Feb. 8 2012 05:22 PM

Greetings from La Mesa, puppy-play capital of the world

Some of Scott Moats' whimsical masks—arf!
Photo by Enrique Limon
Pulling up to 50-year-old Scott Moats' three-bedroom cottage right off of La Mesa's central village, the first thought that comes to mind is: Pleasantville.

The lawn is perfectly manicured, the calla lily flowerbeds lush and the turquoise-hued shutters contrast charmingly with the home's peach stucco.

Moats greets me at the door and gives me a tour, which includes a sitting room that features all custom crown moldings that he created, the most realistic faux Victorian wallpaper you'll ever see and a quilt-covered daybed where—next to an old-timey gramophone—a fluffy white cat named Miss Chievous naps the afternoon away.

Interrupting the Better Homes and Gardens vibe, a pair of latex Dalmatian paws rest atop the kitchen counter where they were set to dry. You see, Moats is the globe's top designer and fabricator of realistic dog masks used for the fetish known as “puppy play.”

Asked to describe the practice in one sentence, he says, “Oh, god, that's almost impossible.”

Dress-up plays a huge part, but there's also dominance and submission, experienced between handlers and pups, that Moats says is starting to be lost in the gay community, especially in leather circles.

“We've lost so many people over the years, so it's not being taught as much, which is a shame, because puppy play is something a lot people in the younger crowd that are looking for a niche could easily gravitate towards,” he says.

“Come over to the back shed—I'll show you where the magic happens,” Moats instructs. I'm led to a space the size of a single-car garage filled floor to ceiling with his collection of prototype masks, some 200 strong, as well as tools used to make them, such as nail clippers, mixing vats and lots of paint brushes.

There's also a vintage floral rug, a model of the streets of San Francisco atop his desk and a loud, mesmerizing tick-tock sound coming from myriad antique cuckoo clocks hung throughout the room.

“I figure I spend anywhere from 10 to 12 hours a day here, so I might as well surround myself by what I love.”

Moats is a window dresser by trade—a talent he picked up working at his father's Chula Vista bookstore; if you ever caught a movie during the 1980s at Plaza Bonita's Mann Theater, chances are you were blown away by his custom creations that whimsically reflected whatever movie was premiering.

Eight years ago, Moats' professional life took a sharp turn. That's when he first heard of puppy play. “I really didn't think that much of it,” he recalls. It wasn't until a friend showed him a rubber mask that Moats' tail started waggling.

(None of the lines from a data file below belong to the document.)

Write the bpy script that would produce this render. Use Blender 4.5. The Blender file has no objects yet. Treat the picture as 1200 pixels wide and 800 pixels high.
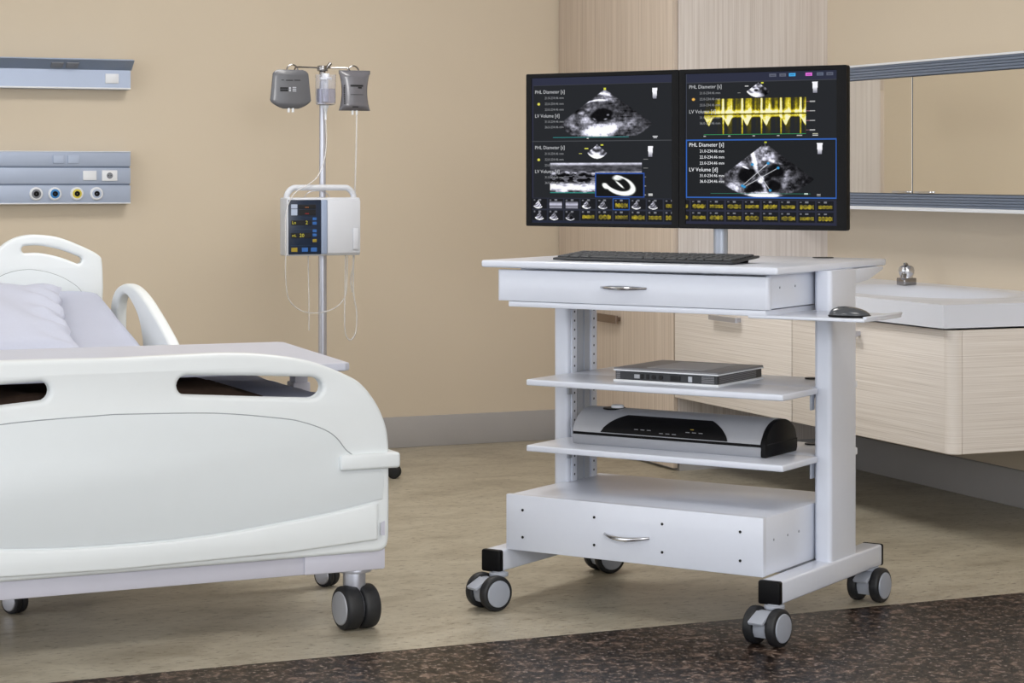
import bpy, bmesh, math, random
import numpy as np
from mathutils import Vector, Matrix
random.seed(7)
R = math.radians
scene = bpy.context.scene
COL = scene.collection

# ------------------------------------------------------------------ helpers
def lin(c):
    return tuple(((v/255)/12.92 if v/255 <= .04045 else ((v/255+.055)/1.055)**2.4) for v in c)

def mat(name, rgb, rough=.5, metal=0., var=.04, scale=30., bump=0., spec=.5, trans=0., ior=1.45, emit=None, estr=0., coat=0., alpha=1.):
    """principled surface with procedural mottling of colour and roughness"""
    m = bpy.data.materials.new(name); m.use_nodes = True
    nt = m.node_tree; n = nt.nodes; l = nt.links
    b = n['Principled BSDF']
    tc = n.new('ShaderNodeTexCoord'); no = n.new('ShaderNodeTexNoise')
    no.inputs['Scale'].default_value = scale; no.inputs['Detail'].default_value = 4
    l.new(tc.outputs['Object'], no.inputs['Vector'])
    mr = n.new('ShaderNodeMapRange')
    mr.inputs['To Min'].default_value = 1-var; mr.inputs['To Max'].default_value = 1+var
    l.new(no.outputs['Fac'], mr.inputs['Value'])
    mx = n.new('ShaderNodeVectorMath'); mx.operation = 'SCALE'
    mx.inputs[0].default_value = lin(rgb)
    l.new(mr.outputs['Result'], mx.inputs['Scale'])
    l.new(mx.outputs['Vector'], b.inputs['Base Color'])
    b.inputs['Roughness'].default_value = rough
    b.inputs['Metallic'].default_value = metal
    b.inputs['Specular IOR Level'].default_value = spec
    b.inputs['Transmission Weight'].default_value = trans
    b.inputs['IOR'].default_value = ior
    b.inputs['Coat Weight'].default_value = coat; b.inputs['Coat Roughness'].default_value = .1
    b.inputs['Alpha'].default_value = alpha
    if emit:
        b.inputs['Emission Color'].default_value = (*lin(emit), 1); b.inputs['Emission Strength'].default_value = estr
    if bump:
        bp = n.new('ShaderNodeBump'); bp.inputs['Strength'].default_value = bump; bp.inputs['Distance'].default_value = .002
        l.new(no.outputs['Fac'], bp.inputs['Height']); l.new(bp.outputs['Normal'], b.inputs['Normal'])
    return m

def wood(name, c_dark, c_mid, c_light, sc, rough=.5):
    m = bpy.data.materials.new(name); m.use_nodes = True
    nt = m.node_tree; n = nt.nodes; l = nt.links; b = n['Principled BSDF']
    tc = n.new('ShaderNodeTexCoord'); mp = n.new('ShaderNodeMapping'); mp.inputs['Scale'].default_value = sc
    l.new(tc.outputs['Object'], mp.inputs['Vector'])
    a = n.new('ShaderNodeTexNoise'); a.inputs['Scale'].default_value = 1.; a.inputs['Detail'].default_value = 5; a.inputs['Roughness'].default_value = .6
    l.new(mp.outputs['Vector'], a.inputs['Vector'])
    mp2 = n.new('ShaderNodeMapping'); mp2.inputs['Scale'].default_value = tuple(s*2.6 for s in sc)
    l.new(tc.outputs['Object'], mp2.inputs['Vector'])
    a2 = n.new('ShaderNodeTexNoise'); a2.inputs['Scale'].default_value = 1.; a2.inputs['Detail'].default_value = 3
    l.new(mp2.outputs['Vector'], a2.inputs['Vector'])
    md = n.new('ShaderNodeMix'); md.data_type = 'FLOAT'; md.inputs['Factor'].default_value = .45
    l.new(a.outputs['Fac'], md.inputs[2]); l.new(a2.outputs['Fac'], md.inputs[3])
    cr = n.new('ShaderNodeValToRGB')
    e = cr.color_ramp.elements
    e[0].position = .36; e[0].color = (*lin(c_dark), 1); e[1].position = .62; e[1].color = (*lin(c_light), 1)
    q = e.new(.48); q.color = (*lin(c_mid), 1)
    l.new(md.outputs[0], cr.inputs['Fac']); l.new(cr.outputs['Color'], b.inputs['Base Color'])
    b.inputs['Roughness'].default_value = rough; b.inputs['Specular IOR Level'].default_value = .3
    return m

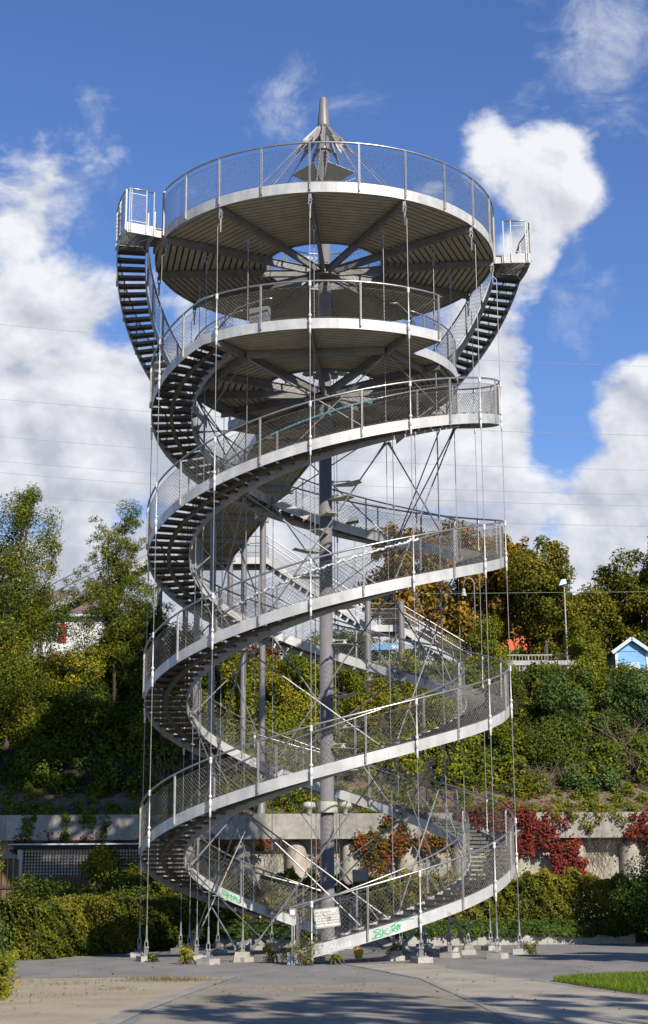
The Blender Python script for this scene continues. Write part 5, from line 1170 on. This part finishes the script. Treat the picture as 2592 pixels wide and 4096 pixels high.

“Latex is my big thing, and he let me try it on, and I thought it was kind of cool. I remember thinking, That could be kinda fun, being on your hands and knees and roaming around the house.”

An invitation to a fetish party in Palm Springs later, Moats' artistic juices started flowing. Considering that “everything that was out there looked like garbage,” he took matters into his own paws—he'd made a clay mold and brought an original mask of his own to the party.

The results made attendees at that gathering bark and howl. One even pissed himself in excitement, Moats says. It was clear to him that he'd found his new calling.

“People went ballistic,” he recalls. One such individual was thorn, editor-in-chief of hardcore fetish magazine Instigator, who arranged a meeting with Amsterdam-based specialty gear and clothing provider Mr. B's. After an initial order of 25 masks, the business that would later morph into RubberDawg.com was born.

Given his innovations in the medium, such as zippers, texture and a paint covering that's 35 coats strong, Moats is now the go-to guy for these sorts of masks, not to mention something of a legend at his local post office.

“You see this?” he asks, pointing to a huge map hanging on a side wall. “Everywhere you see a pin, I've sent at least one.”

Doren, his partner of 20-plus years, wasn't initially too keen on the idea. “He'd ask me why was I wasting my time.” Moats says, reaching for a pin and sticking it into St. Petersburg. “I throw that back at him every so often.”

The tour continues outside, with an adjacent space he calls his “play area,” which features a maze-like setting, some glory holes and a couple of bathtubs, all next to the storage space that houses materials from his previous movie-house-decorator life, like a life-size Slimer from Ghostbusters and a 4-foot-tall Roger Rabbit.

There, he shared his advice for potential puppies. “Try what feels comfortable to you. You're not born into anything, really. You kind of already have a niche somewhere in you; you just need to find it.”

He also suggests hanging out with someone who's already into the lifestyle. “The San Diego Eagle”—the North Park gay bar—“has a puppy-play night every first Wednesday of the month,” he notes. “Just show up.”

Moats adds: “You're bound to meet both obedient puppies and ones that are rambunctious and run around and might bark and sniff. Don't worry; it's nothing a good newspaper swat can't fix.”